Its name is modernity, and its favorite theme is governance.  This movement is not oblivious to the realities of poverty and inequality in Philippine society.  But it sees these basically as the consequences of bad governance, a code word for graft and corruption and mismanagement.  One flank of the movement seeks the solutions to these persistent problems in the renewal of moral values, the strict enforcement of the law, and concrete acts of sharing.  The other flank seeks enduring solutions in the reinvention of social and political institutions and the political empowerment of the marginalized.

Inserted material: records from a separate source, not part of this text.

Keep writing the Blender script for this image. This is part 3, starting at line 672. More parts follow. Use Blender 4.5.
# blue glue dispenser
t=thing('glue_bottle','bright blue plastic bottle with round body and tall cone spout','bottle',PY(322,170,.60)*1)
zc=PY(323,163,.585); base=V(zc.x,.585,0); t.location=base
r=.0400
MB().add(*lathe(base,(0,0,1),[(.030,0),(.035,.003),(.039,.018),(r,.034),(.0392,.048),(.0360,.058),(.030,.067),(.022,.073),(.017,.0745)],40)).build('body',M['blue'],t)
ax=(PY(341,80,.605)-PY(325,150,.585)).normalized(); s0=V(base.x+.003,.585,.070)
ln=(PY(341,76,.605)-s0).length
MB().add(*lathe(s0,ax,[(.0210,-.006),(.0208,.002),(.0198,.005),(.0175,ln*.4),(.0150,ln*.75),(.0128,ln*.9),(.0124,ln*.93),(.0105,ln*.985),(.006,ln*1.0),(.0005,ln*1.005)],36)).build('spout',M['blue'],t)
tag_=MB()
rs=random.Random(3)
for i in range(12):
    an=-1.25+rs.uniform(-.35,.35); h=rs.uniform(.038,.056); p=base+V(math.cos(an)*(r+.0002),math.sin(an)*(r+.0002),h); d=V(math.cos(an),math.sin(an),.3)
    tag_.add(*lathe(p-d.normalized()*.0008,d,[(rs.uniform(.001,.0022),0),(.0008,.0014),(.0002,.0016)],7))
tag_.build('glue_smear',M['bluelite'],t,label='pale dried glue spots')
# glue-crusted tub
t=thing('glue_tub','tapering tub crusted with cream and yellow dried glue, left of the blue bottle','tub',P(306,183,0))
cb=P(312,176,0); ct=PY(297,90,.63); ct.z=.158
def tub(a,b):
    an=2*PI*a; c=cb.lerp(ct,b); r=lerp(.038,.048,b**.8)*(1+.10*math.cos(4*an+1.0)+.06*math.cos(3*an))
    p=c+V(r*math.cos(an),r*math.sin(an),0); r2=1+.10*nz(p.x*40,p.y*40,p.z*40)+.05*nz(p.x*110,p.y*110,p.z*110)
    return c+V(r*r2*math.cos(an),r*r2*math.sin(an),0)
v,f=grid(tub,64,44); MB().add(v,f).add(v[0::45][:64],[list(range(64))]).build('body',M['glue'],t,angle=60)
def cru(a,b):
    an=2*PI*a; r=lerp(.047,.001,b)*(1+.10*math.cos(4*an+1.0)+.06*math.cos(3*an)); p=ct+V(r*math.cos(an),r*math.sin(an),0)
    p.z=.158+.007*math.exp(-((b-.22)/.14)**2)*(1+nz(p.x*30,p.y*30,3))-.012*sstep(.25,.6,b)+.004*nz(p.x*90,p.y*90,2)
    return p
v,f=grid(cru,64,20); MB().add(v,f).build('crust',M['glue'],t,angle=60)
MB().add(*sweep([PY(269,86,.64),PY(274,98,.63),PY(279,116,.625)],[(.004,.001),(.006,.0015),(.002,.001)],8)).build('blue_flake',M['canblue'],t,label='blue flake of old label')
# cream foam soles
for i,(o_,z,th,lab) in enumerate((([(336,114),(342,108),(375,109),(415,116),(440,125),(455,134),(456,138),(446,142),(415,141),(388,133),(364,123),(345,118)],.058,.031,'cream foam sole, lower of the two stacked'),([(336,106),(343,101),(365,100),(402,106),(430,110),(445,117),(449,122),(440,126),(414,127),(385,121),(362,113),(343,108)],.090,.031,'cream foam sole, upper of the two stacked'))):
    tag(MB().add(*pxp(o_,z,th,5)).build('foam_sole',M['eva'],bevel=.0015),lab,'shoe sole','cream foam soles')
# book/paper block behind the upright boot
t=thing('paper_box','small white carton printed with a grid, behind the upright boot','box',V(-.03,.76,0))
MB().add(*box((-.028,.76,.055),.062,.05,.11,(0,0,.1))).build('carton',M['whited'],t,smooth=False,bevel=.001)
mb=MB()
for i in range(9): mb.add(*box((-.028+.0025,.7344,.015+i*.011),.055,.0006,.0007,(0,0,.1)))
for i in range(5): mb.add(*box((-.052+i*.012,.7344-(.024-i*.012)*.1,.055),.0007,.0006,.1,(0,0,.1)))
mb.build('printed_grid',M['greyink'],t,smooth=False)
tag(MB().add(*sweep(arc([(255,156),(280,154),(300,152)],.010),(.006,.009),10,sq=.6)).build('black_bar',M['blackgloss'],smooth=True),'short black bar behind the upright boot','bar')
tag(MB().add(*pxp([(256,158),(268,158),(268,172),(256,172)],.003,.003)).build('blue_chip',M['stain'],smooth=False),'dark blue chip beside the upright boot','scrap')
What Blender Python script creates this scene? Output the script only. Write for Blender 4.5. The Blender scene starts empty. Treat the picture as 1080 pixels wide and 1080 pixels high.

The populist and the modern, representing two important moments in our nation’s life, are the two most salient models of leadership in our country today.  They seem mutually exclusive, but they need not be. It is possible to anchor a comprehensive social justice program on a commitment to modern governance.  The leader who can effectively distill these two aspirations into a single quest and give them a credible face is the millennial president we have been looking for.

This is not just a matter of finding a media popular person with modern impulses.  This is, more importantly, a question of whether we can find a leader who can inspire the Filipino middle class to champion a new social equilibrium that offers hope to every Filipino. Without a steady constituency for reform, no president can succeed in solving the persistent problem of poverty given the existing institutional framework.  Charter change alone will not do it.

Most of our professional politicians have begun to recognize the centrality of media popularity to electoral success, but they have done little to address the substantive issues of social justice and governance in their political platforms.  The public knows who they are but not what they represent.  Instead of serving as instruments of illumination, the mass media become tools of further mystification.

This is counterintuitive to what is happening in Philippine politics. Whether they come from the ranks of the middle class or the poor, our people increasingly demand intelligence in public discourse. They want perspectives and analyses, not charges and countercharges that only confirm their worst beliefs about politicians. They want to be inspired, not further disillusioned.